Sunday, November 05, 2006

VIEW: The meaning of victory in Iraq — Dilip Hiro

A pragmatic Baker visualises Washington abandoning its long-term goal of democracy in the Middle East, and suggests that "victory" be defined as "achieving representative government, not necessarily democracy"

Until recently the words "Vietnam" and "quagmire" were unmentionable in the Bush White House's discourse on the Iraq war. But, the stream of bad news from Iraq turned into a flood with the onset of the holy month of Ramadan, and opinion polls point toward the Republicans' loss of the House of Representatives.

President George Bush conceded that Iraqi insurgents' increased violence was comparable to the Tet offensive in South Vietnam. In January 1968, Vietcong guerrillas in South Vietnam and North Vietnamese troops jointly attacked US and South Vietnamese targets. Their offensive undermined Pentagon claims that the US was in control of the situation and drained Americans' confidence in President Lyndon Johnson.
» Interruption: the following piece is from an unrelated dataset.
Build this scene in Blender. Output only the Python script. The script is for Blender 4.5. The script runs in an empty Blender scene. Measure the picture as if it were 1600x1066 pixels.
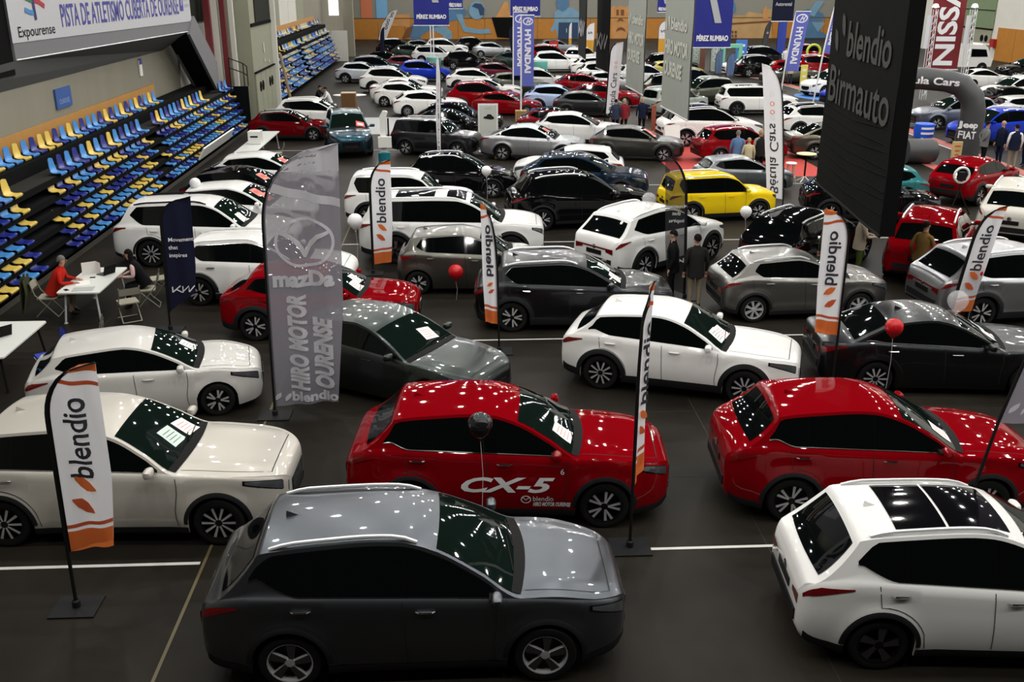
import bpy, bmesh, math, random
from mathutils import Vector, Matrix
random.seed(7)
R = math.radians
S = bpy.context.scene
COL = S.collection

# ---------------------------------------------------------------- camera
cam_d = bpy.data.cameras.new('camera'); cam = bpy.data.objects.new('camera', cam_d); COL.objects.link(cam)
cam_d.sensor_width = 36.0; cam_d.lens = 1556.0/1600*36.0; cam_d.clip_end = 400
PITCH = math.atan(574/1556.0)
cam.location = (0, 0, 7.3); cam.rotation_euler = (math.pi/2-PITCH, 0, R(-2.83))
S.camera = cam
S.view_settings.view_transform = 'Standard'; S.view_settings.look = 'None'
S.view_settings.gamma = 1.0; S.view_settings.exposure = 0.0
try: S.view_settings.use_curve_mapping = False
except Exception: pass
S.cycles.use_denoising = True
S.cycles.max_bounces = 6; S.cycles.diffuse_bounces = 2; S.cycles.glossy_bounces = 3
S.cycles.transmission_bounces = 3; S.cycles.transparent_max_bounces = 8
S.cycles.caustics_reflective = False; S.cycles.caustics_refractive = False
S.cycles.sample_clamp_indirect = 4.0

# ---------------------------------------------------------------- world and lamps
W = bpy.data.worlds.new('world'); S.world = W; W.use_nodes = True
W.node_tree.nodes['Background'].inputs[0].default_value = (.9, .95, 1, 1)
W.node_tree.nodes['Background'].inputs[1].default_value = .006
LAMP_W = 168.0
lamp_data = bpy.data.lights.new('high_bay_light', 'AREA'); lamp_data.shape = 'DISK'; lamp_data.size = .36
lamp_data.energy = LAMP_W; lamp_data.color = (1.0, .975, .93)
LAMPS = []
for iy in range(21):
    for ix in range(13):
        LAMPS.append((-10.0+ix*4.5+(iy % 2)*2.25, 4.5+iy*5.8))
for (x, y) in LAMPS:
    o = bpy.data.objects.new('high_bay_light', lamp_data); o.location = (x, y, 12.6); COL.objects.link(o)

# ---------------------------------------------------------------- materials
MATS = {}
def mat(name, color=(.5, .5, .5), rough=.5, metal=0.0, coat=0.0, emit=None, es=0.0, trans=0.0, alpha=1.0, spec=.5, bump=0.0, bscale=60, vary=0.0, vscale=8, stretch=None):
    if name in MATS: return MATS[name]
    m = bpy.data.materials.new(name); m.use_nodes = True; MATS[name] = m
    nt = m.node_tree; b = nt.nodes['Principled BSDF']
    b.inputs['Base Color'].default_value = (*color, 1); b.inputs['Roughness'].default_value = rough
    b.inputs['Metallic'].default_value = metal; b.inputs['Coat Weight'].default_value = coat; b.inputs['Coat Roughness'].default_value = .03
    b.inputs['Specular IOR Level'].default_value = spec; b.inputs['Coat IOR'].default_value = 1.32
    b.inputs['Transmission Weight'].default_value = trans; b.inputs['Alpha'].default_value = alpha
    if emit: b.inputs['Emission Color'].default_value = (*emit, 1); b.inputs['Emission Strength'].default_value = es
    m.diffuse_color = (*color, 1)
    if bump or vary:
        tc = nt.nodes.new('ShaderNodeTexCoord'); no = nt.nodes.new('ShaderNodeTexNoise'); no.inputs['Detail'].default_value = 4
        src = tc.outputs['Object']
        if stretch:
            mp = nt.nodes.new('ShaderNodeMapping'); mp.inputs['Scale'].default_value = stretch; nt.links.new(src, mp.inputs[0]); src = mp.outputs[0]
        nt.links.new(src, no.inputs['Vector'])
        if vary:
            no.inputs['Scale'].default_value = vscale
            cr = nt.nodes.new('ShaderNodeMixRGB'); cr.inputs[1].default_value = (*[c*(1-vary) for c in color], 1); cr.inputs[2].default_value = (*[min(1, c*(1+vary)) for c in color], 1)
            nt.links.new(no.outputs['Fac'], cr.inputs[0]); nt.links.new(cr.outputs[0], b.inputs['Base Color'])
        if bump:
            n2 = nt.nodes.new('ShaderNodeTexNoise'); n2.inputs['Scale'].default_value = bscale; nt.links.new(src, n2.inputs['Vector'])
            bp = nt.nodes.new('ShaderNodeBump'); bp.inputs['Strength'].default_value = bump; bp.inputs['Distance'].default_value = .02
            nt.links.new(n2.outputs['Fac'], bp.inputs['Height']); nt.links.new(bp.outputs[0], b.inputs['Normal'])
    return m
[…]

Instead of seeking re-election, he retired from politics.

Intent on the US not losing the war, Bush manoeuvres to present an imminent change in his policy of "staying the course" as a tactical shift.

Nonetheless, as Richard Haass, former director of US State Department's policy planning under Colin Powell, put it, "a tipping point" has been reached in American politics with regard to Iraq. If Bush's change of direction ends willy-nilly as an ignominious withdrawal of US troops, then the Middle East and the rest of the world will lose their awe of the sole superpower's military might.
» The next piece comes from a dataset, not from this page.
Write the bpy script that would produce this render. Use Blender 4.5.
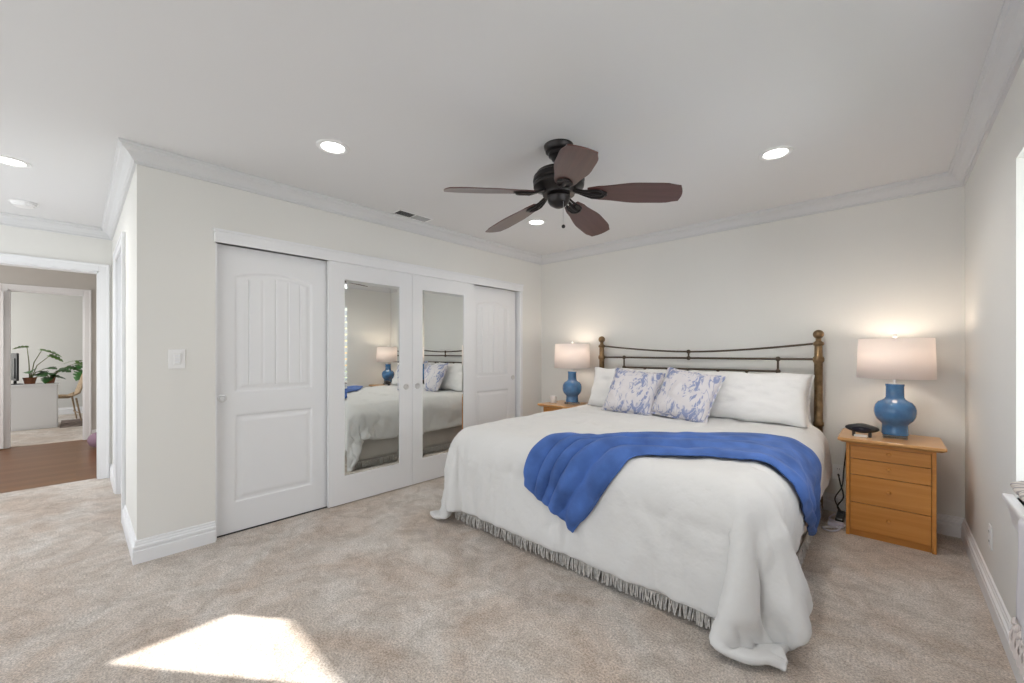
import bpy, bmesh, math, random
from mathutils import Vector, Matrix, noise
PI = math.pi
sc = bpy.context.scene
for _o in list(bpy.data.objects): bpy.data.objects.remove(_o)
COL = sc.collection
random.seed(7)

# ------------------------------------------------------------------ camera, world, sun, window light, exposure
cam = bpy.data.objects.new('camera', bpy.data.cameras.new('camera')); COL.objects.link(cam)
cam.location = (0, 0, 1.24)
cam.rotation_euler = (PI/2, 0, math.atan2(.681, .732))
cam.data.sensor_width = 36; cam.data.lens = 36*405/1024
cam.data.shift_y = 10.5/1024*1.0
cam.data.clip_start = .02
sc.camera = cam

wd = bpy.data.worlds.new('sky'); sc.world = wd; wd.use_nodes = True
_n = wd.node_tree.nodes; _l = wd.node_tree.links
_sky = _n.new('ShaderNodeTexSky'); _sky.sky_type = 'NISHITA'; _sky.sun_disc = False
_sky.sun_elevation = math.radians(32); _sky.sun_rotation = math.radians(54)
_l.new(_sky.outputs[0], _n['Background'].inputs[0]); _n['Background'].inputs[1].default_value = .12

SUN = Vector((1, .73, .712))          # direction towards the sun
sun = bpy.data.objects.new('sun', bpy.data.lights.new('sun', 'SUN')); COL.objects.link(sun)
sun.data.energy = 16; sun.data.angle = math.radians(.5); sun.data.color = (1, .96, .9)
sun.rotation_euler = SUN.to_track_quat('Z', 'Y').to_euler()

def area(name, loc, direction, sx, sy, power, color=(1, 1, 1)):
    d = bpy.data.lights.new(name, 'AREA'); d.shape = 'RECTANGLE'; d.size = sx; d.size_y = sy
    d.energy = power; d.color = color
    o = bpy.data.objects.new(name, d); COL.objects.link(o); o.location = loc
    o.rotation_euler = (-Vector(direction)).to_track_quat('Z', 'Y').to_euler(); return o
# area lamps standing in for daylight; the large back window is added for light
area('fill_back_window', (-1.6, -1.63, 1.15), (0, 1, 0), 2.7, 2.0, 30, (.96, .98, 1))
area('daylight_side_window', (2.4, 1.3, .95), (-1, 0, 0), 3.0, 2.0, 138, (.93, .97, 1))
area('daylight_entry_window', (-4.6, -1.63, 1.3), (0, 1, 0), 1.5, 1.3, 26, (.94, .97, 1))
area('daylight_hall_window', (-7.0, -2.53, 1.4), (0, 1, 0), 1.4, 1.2, 44, (1, .97, .93))
area('daylight_study_window', (-10.4, -2.53, 1.4), (0, 1, .0), 2.2, 1.3, 64, (1, .99, .97))
vs = sc.view_settings
vs.view_transform = 'Standard'; vs.look = 'None'; vs.gamma = 1; vs.use_curve_mapping = False; vs.exposure = 0.09
sc.cycles.use_denoising = True
sc.cycles.max_bounces = 10; sc.cycles.diffuse_bounces = 6; sc.cycles.sample_clamp_indirect = 6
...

October 2006 was lethal for the US military in Iraq, with 105 troops killed. Meanwhile, Iraqi civilian deaths run at nearly a hundred a day. Polls show two-thirds of Americans regard the war as going "somewhat or very badly." In response, the White House leaked the information that top officials are setting political and military benchmarks for the government of Iraqi Prime Minister Nouri al Maliki. "The New York Times" reported that the "benchmarks" pertain to disarming militias, halting sectarian violence and shouldering more responsibility for security.


The definition of "victory" has undergone a sea change since Bush's declaration of "Mission Accomplished" aboard the USS Abraham Lincoln on May 1, 2003. From the beginning the Bush administration had Iraq in its sights. At the first meeting of the newly constituted National Security Council on January 30, 2001, Defence Secretary Donald Rumsfeld offered an assessment of the broader US goal of overthrowing Saddam Hussein, according to "The Price of Loyalty," published in 2004 by Ron Suskind.

"Imagine what the region would look like without Saddam and with a regime that is aligned with US interests," Rumsfeld said. "It would change everything in the region and beyond. It would demonstrate what US policy is all about."

American neo-conservatives and their exiled Iraqi allies fed a dire assessment of Saddam's regime into a White House that was set on invading Iraq regardless of the facts on the ground.


More than three years later, however, Washington devises frantic plans to ensure that Iraq does not degenerate into a failed state, endangering the region's stability as well as US security. Bush now aims for nothing more than a "stable Iraq able to defend itself". A pragmatic Baker visualises Washington abandoning its long-term goal of democracy in the Middle East, and suggests that "victory" be defined as "achieving representative government, not necessarily democracy".

Opening the previously strong public sector of Iraq to foreign companies by denationalising 200 state-owned companies reduced the stake that Iraqis had in their own economy and increased unemployment. At the first hint of denationalisation, however, Iraq National Oil Company employees resorted to large-scale sabotage from which the industry has yet to recover. So Washington shied away from privatising Iraq's petroleum industry.

While OPEC continues to exempt Iraq from its quota system - a policy dating back to time of United Nations sanctions on Iraq to reduce Iraqis' suffering - Baghdad has no intention of leaving OPEC. Given the perilous lack of security in Iraq, no major foreign oil companies, American or not, now eye Iraq's hydrocarbon resources.

Politically, the mayhem created by the Anglo-American invasion and its aftermath has set back the cause of non-Iraq Arabs who pushed for political reform at home before 2003.


Within Iraq, the key question is: Can federated Iraq be established without ethnic-sectarian cleansing? The answer has to be no. The four major cities - Baghdad, Basra, Mosul and Kirkuk - accounting for more than half the national population are ethnically and religiously mixed. The only realistic solution could be housing segregation in these cities.

The most effective way for Shiite and Kurdish leaders to win over reluctant Sunni counterparts on accepting a federal Iraq would be to agree to a formula of allocating oil income to each of the 18 provinces according to population and echoing the Sunnis' hostility to the presence of the American troops. With Muqtada al Sadr's Shiite followers sharing Sunni hatred of the US forces, chances of the Iraqi government allowing the Pentagon long-term military bases on its soil are minimal.


So the odds are that Bush will preside over a messy retreat from Iraq, leaving behind a country in the throes of a civil war likely to suck in its neighbours, and eroding further Washington's already low standing in the region.